Looking at the listing beneath, work out how many lines hold "script" and report only that figure.

*Material for the task*:
* START *

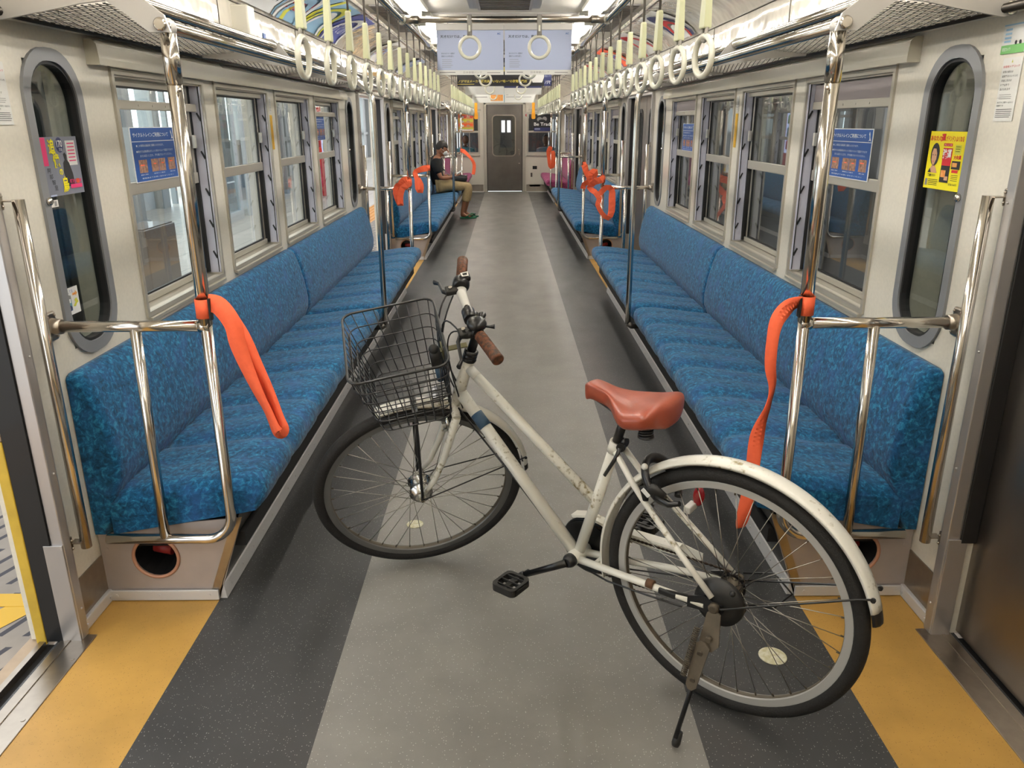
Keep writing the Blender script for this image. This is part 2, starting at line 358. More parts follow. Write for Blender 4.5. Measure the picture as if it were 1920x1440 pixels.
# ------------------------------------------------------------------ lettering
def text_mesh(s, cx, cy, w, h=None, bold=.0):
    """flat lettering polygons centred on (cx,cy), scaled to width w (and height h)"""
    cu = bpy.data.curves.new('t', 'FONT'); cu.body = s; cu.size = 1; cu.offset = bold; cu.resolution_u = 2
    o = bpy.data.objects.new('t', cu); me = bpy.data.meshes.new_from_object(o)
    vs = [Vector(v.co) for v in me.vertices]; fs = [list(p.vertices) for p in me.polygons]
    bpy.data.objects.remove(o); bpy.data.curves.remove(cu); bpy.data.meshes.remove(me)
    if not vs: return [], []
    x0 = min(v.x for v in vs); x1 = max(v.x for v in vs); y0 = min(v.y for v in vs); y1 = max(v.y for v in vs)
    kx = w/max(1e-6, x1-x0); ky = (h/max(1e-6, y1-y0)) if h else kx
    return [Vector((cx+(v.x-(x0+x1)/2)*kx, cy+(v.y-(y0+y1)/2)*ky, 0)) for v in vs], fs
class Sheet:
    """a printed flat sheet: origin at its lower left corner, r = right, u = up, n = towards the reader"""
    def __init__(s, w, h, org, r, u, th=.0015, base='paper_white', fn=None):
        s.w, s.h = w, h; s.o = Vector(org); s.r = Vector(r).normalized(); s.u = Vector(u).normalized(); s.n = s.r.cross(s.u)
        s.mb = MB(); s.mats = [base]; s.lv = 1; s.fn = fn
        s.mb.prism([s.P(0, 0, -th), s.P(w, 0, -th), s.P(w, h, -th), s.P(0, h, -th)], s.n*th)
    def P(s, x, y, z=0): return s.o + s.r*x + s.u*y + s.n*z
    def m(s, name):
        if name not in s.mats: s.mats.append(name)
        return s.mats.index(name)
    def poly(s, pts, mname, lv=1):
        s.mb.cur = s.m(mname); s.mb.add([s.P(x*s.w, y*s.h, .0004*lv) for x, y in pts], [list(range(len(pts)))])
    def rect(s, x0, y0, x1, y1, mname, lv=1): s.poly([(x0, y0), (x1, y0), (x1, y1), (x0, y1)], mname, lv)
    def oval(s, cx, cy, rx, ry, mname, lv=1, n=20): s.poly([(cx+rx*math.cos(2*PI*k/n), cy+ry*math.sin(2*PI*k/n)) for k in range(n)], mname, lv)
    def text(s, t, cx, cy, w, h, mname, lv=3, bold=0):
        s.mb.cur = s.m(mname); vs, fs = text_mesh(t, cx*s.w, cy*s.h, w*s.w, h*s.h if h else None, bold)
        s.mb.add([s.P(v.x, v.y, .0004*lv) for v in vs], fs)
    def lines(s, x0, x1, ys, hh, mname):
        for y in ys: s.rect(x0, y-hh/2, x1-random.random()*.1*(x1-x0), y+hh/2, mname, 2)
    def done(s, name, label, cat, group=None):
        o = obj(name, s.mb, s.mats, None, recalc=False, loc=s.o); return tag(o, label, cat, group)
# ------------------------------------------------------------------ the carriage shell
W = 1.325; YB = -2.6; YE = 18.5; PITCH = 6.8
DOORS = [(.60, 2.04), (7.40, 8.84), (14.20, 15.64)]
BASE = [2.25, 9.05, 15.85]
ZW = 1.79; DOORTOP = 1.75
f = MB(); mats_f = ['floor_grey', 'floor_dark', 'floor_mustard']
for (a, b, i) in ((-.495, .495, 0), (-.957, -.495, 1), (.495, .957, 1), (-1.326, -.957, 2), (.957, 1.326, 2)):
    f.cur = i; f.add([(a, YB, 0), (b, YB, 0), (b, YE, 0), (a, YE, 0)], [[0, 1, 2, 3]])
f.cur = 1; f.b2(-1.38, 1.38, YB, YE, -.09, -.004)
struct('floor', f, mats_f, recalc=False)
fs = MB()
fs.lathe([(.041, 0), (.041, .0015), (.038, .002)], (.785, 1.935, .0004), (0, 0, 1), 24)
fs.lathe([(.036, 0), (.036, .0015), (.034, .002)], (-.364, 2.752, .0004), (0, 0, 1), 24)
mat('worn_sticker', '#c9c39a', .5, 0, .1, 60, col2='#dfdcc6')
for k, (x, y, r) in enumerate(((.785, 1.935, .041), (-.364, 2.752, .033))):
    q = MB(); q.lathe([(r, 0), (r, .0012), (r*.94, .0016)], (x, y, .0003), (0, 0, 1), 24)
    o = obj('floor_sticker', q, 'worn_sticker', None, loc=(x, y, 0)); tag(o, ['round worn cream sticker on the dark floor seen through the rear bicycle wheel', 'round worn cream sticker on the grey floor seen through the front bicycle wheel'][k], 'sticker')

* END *
* START *

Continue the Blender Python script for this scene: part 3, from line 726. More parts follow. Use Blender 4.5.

* END *

*Complete output*:
2